Short problem:
Retype only what runs from the beginning of the data through the line with "S.camera = cam"; please omit the pictures and keep every line exact.

Raw data:
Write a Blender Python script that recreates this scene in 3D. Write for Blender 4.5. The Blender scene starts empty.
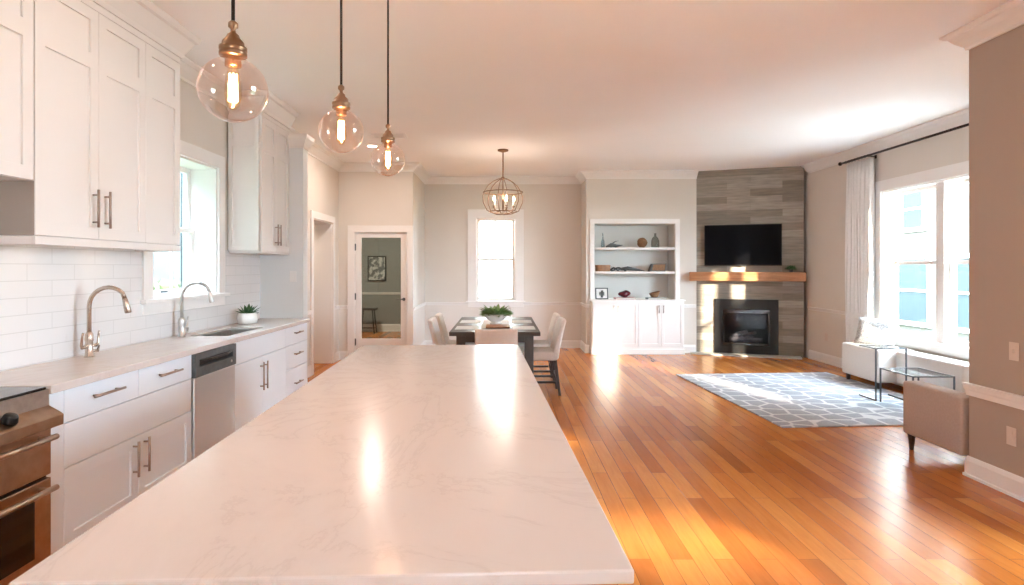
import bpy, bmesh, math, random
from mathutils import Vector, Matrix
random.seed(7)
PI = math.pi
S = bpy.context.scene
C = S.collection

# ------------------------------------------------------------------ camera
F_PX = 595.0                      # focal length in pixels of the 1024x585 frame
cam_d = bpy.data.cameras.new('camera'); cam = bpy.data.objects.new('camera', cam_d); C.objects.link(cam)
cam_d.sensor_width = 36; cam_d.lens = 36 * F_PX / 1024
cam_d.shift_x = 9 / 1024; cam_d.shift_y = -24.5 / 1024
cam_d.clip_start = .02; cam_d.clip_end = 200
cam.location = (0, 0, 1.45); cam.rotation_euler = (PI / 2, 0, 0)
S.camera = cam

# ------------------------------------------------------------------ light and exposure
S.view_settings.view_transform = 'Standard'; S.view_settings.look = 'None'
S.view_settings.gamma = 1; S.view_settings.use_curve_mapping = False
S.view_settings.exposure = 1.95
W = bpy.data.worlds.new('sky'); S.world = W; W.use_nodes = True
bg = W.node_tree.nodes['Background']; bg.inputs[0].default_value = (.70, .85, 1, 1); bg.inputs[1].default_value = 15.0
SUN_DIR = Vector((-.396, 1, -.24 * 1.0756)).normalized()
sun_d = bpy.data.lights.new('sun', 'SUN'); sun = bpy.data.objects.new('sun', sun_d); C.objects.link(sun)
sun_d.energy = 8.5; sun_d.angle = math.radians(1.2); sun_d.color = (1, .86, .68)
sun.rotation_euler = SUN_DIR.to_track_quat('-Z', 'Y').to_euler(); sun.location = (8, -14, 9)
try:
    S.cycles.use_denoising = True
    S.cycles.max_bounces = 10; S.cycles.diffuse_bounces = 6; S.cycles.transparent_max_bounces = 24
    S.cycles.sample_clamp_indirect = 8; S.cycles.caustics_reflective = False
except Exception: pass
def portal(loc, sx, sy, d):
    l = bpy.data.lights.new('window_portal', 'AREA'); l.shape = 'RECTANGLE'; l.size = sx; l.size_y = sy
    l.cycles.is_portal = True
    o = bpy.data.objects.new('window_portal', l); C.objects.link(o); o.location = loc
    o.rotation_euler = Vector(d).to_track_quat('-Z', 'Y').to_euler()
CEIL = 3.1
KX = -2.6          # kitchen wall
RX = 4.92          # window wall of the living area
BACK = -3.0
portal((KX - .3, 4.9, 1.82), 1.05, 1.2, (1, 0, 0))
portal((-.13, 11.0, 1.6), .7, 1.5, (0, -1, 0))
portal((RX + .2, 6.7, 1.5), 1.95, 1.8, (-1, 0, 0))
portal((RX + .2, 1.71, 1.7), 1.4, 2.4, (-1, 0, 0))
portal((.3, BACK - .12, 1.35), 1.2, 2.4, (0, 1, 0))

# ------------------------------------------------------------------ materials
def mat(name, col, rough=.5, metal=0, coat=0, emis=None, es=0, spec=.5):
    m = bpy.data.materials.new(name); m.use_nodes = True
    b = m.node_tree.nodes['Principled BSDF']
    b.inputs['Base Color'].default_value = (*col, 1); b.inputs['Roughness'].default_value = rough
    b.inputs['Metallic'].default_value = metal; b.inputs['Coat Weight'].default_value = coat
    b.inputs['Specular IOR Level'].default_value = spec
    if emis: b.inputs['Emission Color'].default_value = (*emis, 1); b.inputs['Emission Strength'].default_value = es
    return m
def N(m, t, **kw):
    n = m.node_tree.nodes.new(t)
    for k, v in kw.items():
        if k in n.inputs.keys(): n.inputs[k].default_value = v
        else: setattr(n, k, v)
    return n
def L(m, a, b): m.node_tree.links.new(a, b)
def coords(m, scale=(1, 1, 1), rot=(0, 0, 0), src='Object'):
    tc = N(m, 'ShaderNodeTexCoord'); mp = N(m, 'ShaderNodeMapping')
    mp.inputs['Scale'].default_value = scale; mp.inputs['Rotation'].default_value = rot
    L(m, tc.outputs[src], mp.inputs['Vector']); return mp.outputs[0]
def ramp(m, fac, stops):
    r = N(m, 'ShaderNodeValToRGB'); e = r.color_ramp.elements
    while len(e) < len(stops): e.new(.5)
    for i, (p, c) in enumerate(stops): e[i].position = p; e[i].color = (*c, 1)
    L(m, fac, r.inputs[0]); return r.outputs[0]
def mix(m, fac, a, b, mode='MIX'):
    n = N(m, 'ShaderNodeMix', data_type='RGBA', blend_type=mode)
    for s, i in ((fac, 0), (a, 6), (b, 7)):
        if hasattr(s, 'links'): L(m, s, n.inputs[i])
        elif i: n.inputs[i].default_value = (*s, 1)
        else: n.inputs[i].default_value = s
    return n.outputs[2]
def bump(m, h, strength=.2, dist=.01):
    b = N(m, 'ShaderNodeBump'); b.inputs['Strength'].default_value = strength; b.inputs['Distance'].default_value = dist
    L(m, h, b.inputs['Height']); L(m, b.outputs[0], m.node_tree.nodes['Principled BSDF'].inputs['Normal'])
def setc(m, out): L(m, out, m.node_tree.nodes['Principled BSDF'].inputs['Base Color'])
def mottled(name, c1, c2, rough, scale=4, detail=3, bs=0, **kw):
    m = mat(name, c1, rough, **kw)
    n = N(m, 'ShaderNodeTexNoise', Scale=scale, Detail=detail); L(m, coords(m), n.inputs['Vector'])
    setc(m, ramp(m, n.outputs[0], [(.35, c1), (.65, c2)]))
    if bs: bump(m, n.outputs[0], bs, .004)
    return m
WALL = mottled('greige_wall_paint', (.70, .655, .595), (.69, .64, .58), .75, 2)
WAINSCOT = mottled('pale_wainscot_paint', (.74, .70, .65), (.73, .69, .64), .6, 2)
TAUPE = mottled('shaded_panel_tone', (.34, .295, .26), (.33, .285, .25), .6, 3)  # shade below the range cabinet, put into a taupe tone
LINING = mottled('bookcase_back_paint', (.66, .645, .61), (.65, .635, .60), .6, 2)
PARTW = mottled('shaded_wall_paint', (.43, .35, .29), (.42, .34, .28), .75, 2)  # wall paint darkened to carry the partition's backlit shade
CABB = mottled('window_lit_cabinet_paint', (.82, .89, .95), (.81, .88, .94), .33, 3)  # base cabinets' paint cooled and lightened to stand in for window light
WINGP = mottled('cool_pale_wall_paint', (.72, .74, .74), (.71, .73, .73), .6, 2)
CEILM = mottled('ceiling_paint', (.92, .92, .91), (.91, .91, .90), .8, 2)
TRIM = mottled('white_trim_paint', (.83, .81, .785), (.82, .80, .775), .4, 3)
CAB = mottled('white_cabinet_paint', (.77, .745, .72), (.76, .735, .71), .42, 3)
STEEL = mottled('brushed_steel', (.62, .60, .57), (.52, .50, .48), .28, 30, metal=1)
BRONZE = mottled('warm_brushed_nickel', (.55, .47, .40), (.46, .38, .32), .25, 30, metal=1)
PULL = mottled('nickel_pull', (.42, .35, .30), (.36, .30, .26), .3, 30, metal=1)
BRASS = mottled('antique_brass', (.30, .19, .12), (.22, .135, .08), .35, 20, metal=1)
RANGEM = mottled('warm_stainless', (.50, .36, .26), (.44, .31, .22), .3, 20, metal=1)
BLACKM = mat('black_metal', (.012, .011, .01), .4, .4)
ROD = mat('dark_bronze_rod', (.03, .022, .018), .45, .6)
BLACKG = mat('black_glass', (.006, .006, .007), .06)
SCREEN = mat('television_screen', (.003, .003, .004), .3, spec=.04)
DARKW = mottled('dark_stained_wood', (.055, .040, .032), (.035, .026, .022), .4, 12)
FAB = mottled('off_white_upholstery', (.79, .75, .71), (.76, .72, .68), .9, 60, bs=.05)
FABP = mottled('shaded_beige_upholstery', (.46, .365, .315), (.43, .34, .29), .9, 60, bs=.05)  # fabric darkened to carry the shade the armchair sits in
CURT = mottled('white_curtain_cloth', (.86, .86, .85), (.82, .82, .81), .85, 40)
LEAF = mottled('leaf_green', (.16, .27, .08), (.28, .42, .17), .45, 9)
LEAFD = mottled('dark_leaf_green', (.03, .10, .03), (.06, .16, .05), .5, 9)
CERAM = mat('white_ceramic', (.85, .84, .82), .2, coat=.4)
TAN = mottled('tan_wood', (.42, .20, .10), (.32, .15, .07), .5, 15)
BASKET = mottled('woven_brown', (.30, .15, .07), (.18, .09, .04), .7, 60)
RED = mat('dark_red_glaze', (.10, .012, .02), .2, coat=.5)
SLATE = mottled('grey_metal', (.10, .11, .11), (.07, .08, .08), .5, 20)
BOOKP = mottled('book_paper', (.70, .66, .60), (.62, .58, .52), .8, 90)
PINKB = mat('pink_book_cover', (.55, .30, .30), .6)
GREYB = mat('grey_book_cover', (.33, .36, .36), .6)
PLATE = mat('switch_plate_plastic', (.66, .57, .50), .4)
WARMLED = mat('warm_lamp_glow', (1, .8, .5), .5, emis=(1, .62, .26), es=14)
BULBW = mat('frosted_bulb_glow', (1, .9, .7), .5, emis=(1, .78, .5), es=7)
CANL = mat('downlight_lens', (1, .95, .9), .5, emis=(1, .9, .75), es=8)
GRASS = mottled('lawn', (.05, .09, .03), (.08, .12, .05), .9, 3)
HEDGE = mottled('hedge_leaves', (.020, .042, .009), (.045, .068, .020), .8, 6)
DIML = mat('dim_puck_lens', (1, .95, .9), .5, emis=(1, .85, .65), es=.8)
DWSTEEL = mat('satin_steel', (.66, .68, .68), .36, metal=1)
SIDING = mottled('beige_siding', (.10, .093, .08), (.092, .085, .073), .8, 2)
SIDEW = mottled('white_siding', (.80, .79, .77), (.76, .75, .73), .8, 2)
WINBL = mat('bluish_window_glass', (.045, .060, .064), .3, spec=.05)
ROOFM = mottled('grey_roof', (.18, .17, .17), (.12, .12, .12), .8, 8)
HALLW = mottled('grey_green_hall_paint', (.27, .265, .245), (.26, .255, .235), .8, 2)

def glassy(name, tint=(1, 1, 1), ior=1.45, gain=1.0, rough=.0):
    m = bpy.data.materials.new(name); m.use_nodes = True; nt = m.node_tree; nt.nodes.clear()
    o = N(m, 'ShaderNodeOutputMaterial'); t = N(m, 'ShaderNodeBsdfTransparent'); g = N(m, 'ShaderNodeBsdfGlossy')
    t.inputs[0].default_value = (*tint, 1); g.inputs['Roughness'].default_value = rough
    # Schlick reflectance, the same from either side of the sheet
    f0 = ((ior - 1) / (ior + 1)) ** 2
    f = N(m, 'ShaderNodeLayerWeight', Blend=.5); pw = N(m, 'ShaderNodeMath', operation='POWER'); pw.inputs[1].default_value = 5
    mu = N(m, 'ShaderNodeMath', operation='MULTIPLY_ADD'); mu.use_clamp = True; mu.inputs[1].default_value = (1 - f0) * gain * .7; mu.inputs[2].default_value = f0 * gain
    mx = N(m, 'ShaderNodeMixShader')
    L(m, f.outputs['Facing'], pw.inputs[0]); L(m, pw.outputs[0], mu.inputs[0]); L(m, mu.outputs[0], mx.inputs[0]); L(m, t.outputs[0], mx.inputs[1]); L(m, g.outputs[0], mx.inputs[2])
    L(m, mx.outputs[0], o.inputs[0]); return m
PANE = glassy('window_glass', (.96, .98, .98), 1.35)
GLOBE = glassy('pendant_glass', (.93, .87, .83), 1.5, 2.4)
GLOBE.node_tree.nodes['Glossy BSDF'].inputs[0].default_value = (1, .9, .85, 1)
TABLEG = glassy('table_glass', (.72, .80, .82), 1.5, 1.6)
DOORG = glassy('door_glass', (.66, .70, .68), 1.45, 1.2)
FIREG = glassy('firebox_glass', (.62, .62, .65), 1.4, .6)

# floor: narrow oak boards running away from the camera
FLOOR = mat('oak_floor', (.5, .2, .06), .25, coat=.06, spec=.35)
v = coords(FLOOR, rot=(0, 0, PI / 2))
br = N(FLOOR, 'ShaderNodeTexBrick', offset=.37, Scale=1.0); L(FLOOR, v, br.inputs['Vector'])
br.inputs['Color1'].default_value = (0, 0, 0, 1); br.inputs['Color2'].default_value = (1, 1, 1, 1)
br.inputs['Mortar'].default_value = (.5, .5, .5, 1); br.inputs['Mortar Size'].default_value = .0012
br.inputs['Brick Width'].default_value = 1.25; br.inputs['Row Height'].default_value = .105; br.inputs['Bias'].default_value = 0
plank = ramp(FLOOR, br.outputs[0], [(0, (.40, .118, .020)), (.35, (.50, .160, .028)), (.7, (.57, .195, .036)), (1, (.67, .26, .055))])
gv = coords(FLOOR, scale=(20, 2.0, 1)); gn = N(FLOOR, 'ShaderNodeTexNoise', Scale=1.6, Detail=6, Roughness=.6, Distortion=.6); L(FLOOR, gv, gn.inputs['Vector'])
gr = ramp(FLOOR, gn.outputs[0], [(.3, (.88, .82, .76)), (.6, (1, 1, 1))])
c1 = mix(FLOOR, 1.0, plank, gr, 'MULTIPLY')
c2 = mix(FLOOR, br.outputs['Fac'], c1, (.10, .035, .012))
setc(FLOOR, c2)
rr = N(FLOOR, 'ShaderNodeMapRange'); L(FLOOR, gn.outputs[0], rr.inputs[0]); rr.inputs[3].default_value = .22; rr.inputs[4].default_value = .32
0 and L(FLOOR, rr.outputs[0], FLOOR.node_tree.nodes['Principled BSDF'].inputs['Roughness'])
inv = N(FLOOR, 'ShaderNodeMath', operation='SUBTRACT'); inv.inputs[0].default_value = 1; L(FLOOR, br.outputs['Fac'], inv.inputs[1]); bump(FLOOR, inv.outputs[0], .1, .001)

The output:
Write a Blender Python script that recreates this scene in 3D. Write for Blender 4.5. The Blender scene starts empty.
import bpy, bmesh, math, random
from mathutils import Vector, Matrix
random.seed(7)
PI = math.pi
S = bpy.context.scene
C = S.collection

# ------------------------------------------------------------------ camera
F_PX = 595.0                      # focal length in pixels of the 1024x585 frame
cam_d = bpy.data.cameras.new('camera'); cam = bpy.data.objects.new('camera', cam_d); C.objects.link(cam)
cam_d.sensor_width = 36; cam_d.lens = 36 * F_PX / 1024
cam_d.shift_x = 9 / 1024; cam_d.shift_y = -24.5 / 1024
cam_d.clip_start = .02; cam_d.clip_end = 200
cam.location = (0, 0, 1.45); cam.rotation_euler = (PI / 2, 0, 0)
S.camera = cam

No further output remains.